Anyhow, I have a few bunchs of plants that the fish store person said would be good in this situation. Forgive my spelling as I might have the name wrong. Anchribis (sp). its that very common bunch of green plants you see sold at every store on the planet.

My problem is this. It seems to be doing good, unless I try to anchor or bury the end in the gravel. The the lower portion dies and the upper part breaks off and floats all over. Its also very messy with leaves all over. Alot of the plant is growing like crazy and a very nice dark greeen color.

I would like a plant that I can plant in the gravel or atleast anchor it down and something that doesn't make such a mess. It would have to have kinda lower light needs.

Any suggestions would be awesome
 
I am taking a guess that it is Anacharis (Egeria najas). This plant gets most (if not all) of its nutrients from the water, not the gravel. When I first rooted my Anacharis, the bottom part that was below the substrate did indeed die.

Anacharis in general is a lower light plant and can do well in many types of tanks. But, it can be very particular. Do you use Flourish Excel? It has been know to kill off anacharis.

Further, when you plant the anacharis in the gravel, you should be very gentle as with all plants. I have planted very thick stems as well as very thin stems of anacharis and not had much issue. What is the depth of your gravel? What is the lighting wattage? How often do you do water changes and how much?

Just a start.

Aries
 
I tried planting them without much success.

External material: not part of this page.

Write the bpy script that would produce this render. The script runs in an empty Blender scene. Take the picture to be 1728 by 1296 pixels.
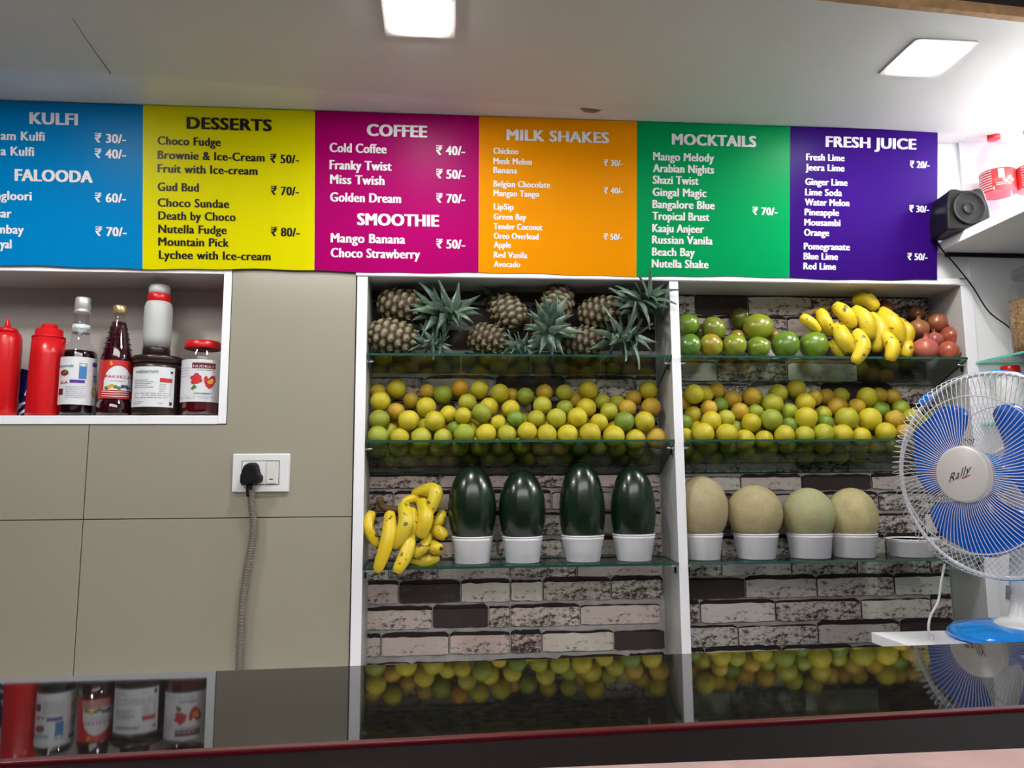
import bpy, bmesh, math, random
from mathutils import Vector, Matrix, noise
R_ = math.radians
random.seed(11)
SC = bpy.context.scene
COL = SC.collection

# ------------------------------------------------------------------ camera
F = 1275.0
def _basis(yaw, pitch, roll):
    cy, sy, cp, sp = math.cos(yaw), math.sin(yaw), math.cos(pitch), math.sin(pitch)
    fw = Vector((sy*cp, cy*cp, sp)); rt = Vector((cy, -sy, 0)); up = rt.cross(fw)
    return (rt*math.cos(roll)+up*math.sin(roll), up*math.cos(roll)-rt*math.sin(roll), fw)
RT, UP, FW = _basis(R_(4.8), R_(7.32), R_(-0.40))
CAM = Vector((0, -2.2, 1.5))
cd = bpy.data.cameras.new('camera'); cam = bpy.data.objects.new('camera', cd); COL.objects.link(cam)
cd.sensor_width = 36; cd.lens = 36*F/1728; cd.clip_start = .02
m = Matrix((RT, UP, -FW)).transposed().to_4x4(); m.translation = CAM; cam.matrix_world = m
SC.camera = cam
# ------------------------------------------------------------------ light and exposure
SC.view_settings.view_transform = 'Standard'; SC.view_settings.look = 'None'
SC.view_settings.gamma = 1; SC.view_settings.use_curve_mapping = False
SC.view_settings.exposure = 0.84
w = bpy.data.worlds.new('world'); SC.world = w; w.use_nodes = True
w.node_tree.nodes['Background'].inputs[0].default_value = (.95, .93, .9, 1)
w.node_tree.nodes['Background'].inputs[1].default_value = .09
def area(name, loc, rot, sx, sy, power, col):
    l = bpy.data.lights.new(name, 'AREA'); l.shape = 'RECTANGLE'; l.size = sx; l.size_y = sy; l.energy = power; l.color = col
    o = bpy.data.objects.new(name, l); COL.objects.link(o); o.location = loc; o.rotation_euler = rot; return o
LED = 92.0            # radiance of the ceiling panels
area('street_side_light', (.1, -3.0, 3.25), (R_(50), 0, 0), 3.2, .8, 27, (1, .96, .92))

def ray(x, y): return FW + RT*((x-864)/F) + UP*((648-y)/F)
def Pa(x, y, ax, v):
    d = ray(x, y); return CAM + d*((v-CAM[ax])/d[ax])
def PY(x, y, v=0.0): return Pa(x, y, 1, v)
def PZ(x, y, v): return Pa(x, y, 2, v)
def mpp(x, y, v): return (PY(x+1, y, v)-PY(x, y, v)).x

# ------------------------------------------------------------------ materials
def mat(name, col, rough=.5, metal=0, spec=.5, coat=0, var=0, vscale=8, bump=0, bscale=60, em=0, sub=0):
    m = bpy.data.materials.new(name); m.use_nodes = True; nt = m.node_tree; b = nt.nodes['Principled BSDF']
    b.inputs['Base Color'].default_value = (*col, 1); b.inputs['Roughness'].default_value = rough
    b.inputs['Metallic'].default_value = metal; b.inputs['Specular IOR Level'].default_value = spec
    b.inputs['Coat Weight'].default_value = coat; b.inputs['Coat Roughness'].default_value = .08
    if em:
        b.inputs['Emission Color'].default_value = (*col, 1); b.inputs['Emission Strength'].default_value = em
    tc = nt.nodes.new('ShaderNodeTexCoord')
    if var:
        n = nt.nodes.new('ShaderNodeTexNoise'); n.inputs['Scale'].default_value = vscale; n.inputs['Detail'].default_value = 5
        nt.links.new(tc.outputs['Object'], n.inputs['Vector'])
        r = nt.nodes.new('ShaderNodeValToRGB'); r.color_ramp.elements[0].position = .3; r.color_ramp.elements[1].position = .7
        r.color_ramp.elements[0].color = (*[c*(1-var) for c in col], 1); r.color_ramp.elements[1].color = (*[min(1, c*(1+var*.6)) for c in col], 1)
        nt.links.new(n.outputs['Fac'], r.inputs[0]); nt.links.new(r.outputs[0], b.inputs['Base Color'])
    if bump:
        n = nt.nodes.new('ShaderNodeTexNoise'); n.inputs['Scale'].default_value = bscale; n.inputs['Detail'].default_value = 3
        nt.links.new(tc.outputs['Object'], n.inputs['Vector'])
        bp = nt.nodes.new('ShaderNodeBump'); bp.inputs['Strength'].default_value = bump; bp.inputs['Distance'].default_value = .002
        nt.links.new(n.outputs['Fac'], bp.inputs['Height']); nt.links.new(bp.outputs[0], b.inputs['Normal'])
    return m
def N(m, t, **k):
    n = m.node_tree.nodes.new(t)
    for a, v in k.items():
        if hasattr(n, a): setattr(n, a, v)
        else: n.inputs[a.replace('_', ' ')].default_value = v
    return n
def LK(m, a, b): m.node_tree.links.new(a, b)
def BS(m): return m.node_tree.nodes['Principled BSDF']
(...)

Now I just go to my LFS and get them to give me some plant weights,then I just weigh them down so they stay pretty much in the general area I put them.
 
on mine i carefully push them into the gravel, and the side on the bottom does turn white and some of it may rot a lil but it doesnt float back to the top on its own, i suspect that the cory is disterbing the plants... i just tied mine to some shells that had holes in them and weighted them down, if u wait long enough they wil grow some roots, although they are kinduf puny, so keep the waits on.
 
It's the leaves that rot and turn the stem into mush. I've anacharis planted all over my tanks and no rotting. Here's how to plant them:

Carefully strip all the leaves from the bottom of the stalk for about 2". You want the stalk bare, but try not to injure it.

Stick the bare ends in the substrate and leave about ¼" of no leaf stalk above the groundline.

Should be no rotting with this method and they will form roots and anchor in the substrate where you stripped the leaves. Takes awhile, however, and you can accidentally uproot them gravel vacuuming.